Bitcoin is often cited as ‘digital gold’, and in fairness, there are some genuine similarities.
Just like physical gold, Bitcoin is ‘mined’, albeit with powerful computers solving complex equations instead of picks, shovels and excavators.
Just like physical gold, Bitcoin has a finite supply, thus its value is derived from its scarcity.
And just like physical gold, bitcoin’s price is currently on a rip.
Just as gold reached an all-time high on Monday, bitcoin shot above $41,000 for the first time in 20 months.
But, though it is enticing to draw similarities between them, investors should be wary of drawing a strong correlation between gold of the digital and physical varieties.
Safe havens versus high-risk
“Although BTC is often referred to as digital gold, the historical correlation between these assets has consistently been low,” explained Matteo Greco at Fineqia International Inc (CSE:FNQ, OTC:FNQQF).
Whereas “gold serves as a safe haven… BTC is highly volatile and perceived as a high-risk asset”, he contended.
This played out when central banks across the UK, Europe and US commenced their fiscal tightening programmes last year to reign in spiralling inflation.
Bitcoin and cryptocurrency prices in general marched lower, while gold remained comparatively strong, if somewhat volatile.
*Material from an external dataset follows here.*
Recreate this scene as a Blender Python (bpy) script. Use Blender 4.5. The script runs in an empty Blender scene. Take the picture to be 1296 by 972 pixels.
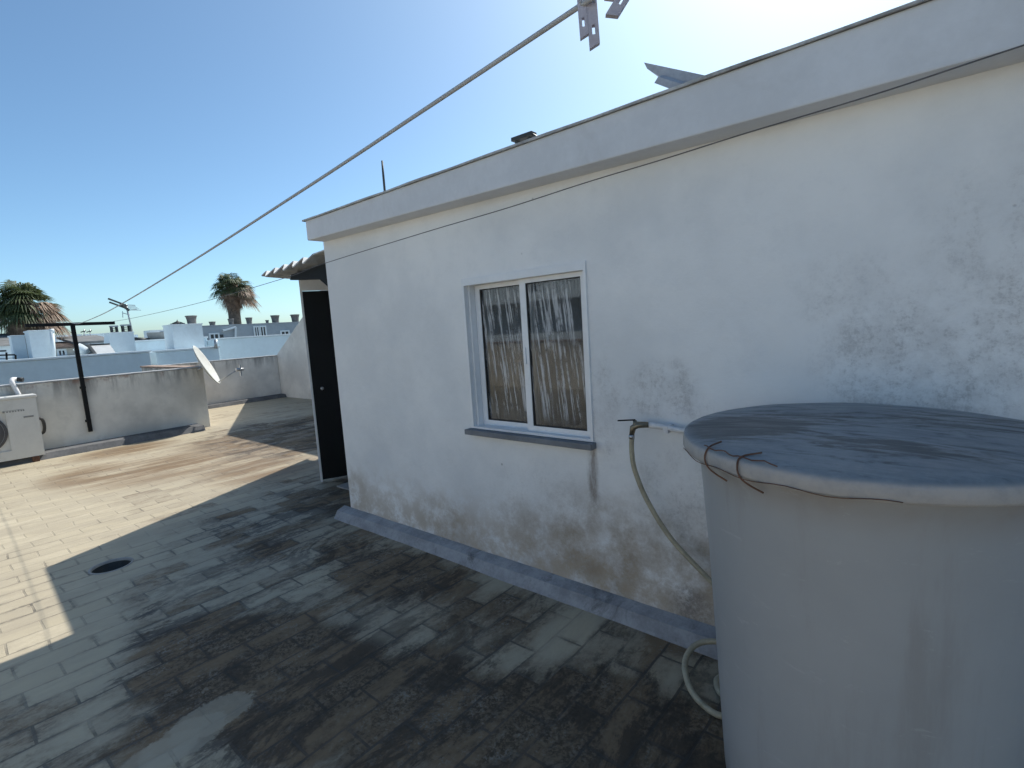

This proved gold’s status as “sound money” in times of economic uncertainty, stated Malcolm Palle, chief executive of Coinsilium Group Ltd (AQSE:COIN, OTCQB:CINGF). “Gold’s credentials in this respect are undeniable, and it has performed this function impeccably for thousands of years.”
Basically, if bitcoin truly was analogous to digital gold, it would have provided a similar safe-haven status; this didn’t happen.
Said Greco: “If we consider the preservation of purchasing power as the primary function of a store of value, gold has demonstrated its superiority, especially during the challenging times of 2022.
“BTC is still perceived as a risk-on asset and serves more as a long-term store of value rather than a hedge for specific moments of macroeconomic tensions.”
However, Greco contended that “despite their distinct characteristics and functionalities, I am optimistic that BTC's role as a pure store of value will grow over time due to its unique features and the ongoing development of the world”.
But why the spectacular return to form for bitcoin in 2023?
Bitcoin ETFs and gold’s hegemony
By now, any observer of the bitcoin markets will tell you that the pending admission of spot-bitcoin exchange-traded funds to the New York stock markets has sent traders into a frenzy of hype and speculation.
Other technical reasons such as the bitcoin ‘halving’ event in April 2024, which will effectively double bitcoin’s future scarcity, have also supported a bullish thesis for the world’s largest cryptocurrency.
Bitcoin’s asset profile may also be maturing, as broader adoption and younger, more crypto-friendly investors start to build their portfolios.
Nevertheless, “BTC is still viewed as a high-risk asset, and the factors driving its price increase fundamentally differ from those influencing gold”, said Palle, adding: “Gold is also currently far more accessible than Bitcoin for most investors, with a broad range of products available from ETFs to coins/bullion and jewellery.”
Therefore, it stands to reason that as more and more investment vehicles dealing in bitcoin come to market, gold’s status as the true safe-haven asset will be increasingly challenged, even if gold has multiple thousands of years of first-mover advantage.
“The current value of the global gold market is around $14 trillion whereas the market cap of Bitcoin stands at around $820 billion – so the Bitcoin market is currently around 5% the size of the gold market,” noted Palle. “For Bitcoin to reach its full potential as a true investment alternative to gold, it will have to make up a lot of that ground.”
So yes, both bitcoin and gold are on a rip, though for starkly different reasons.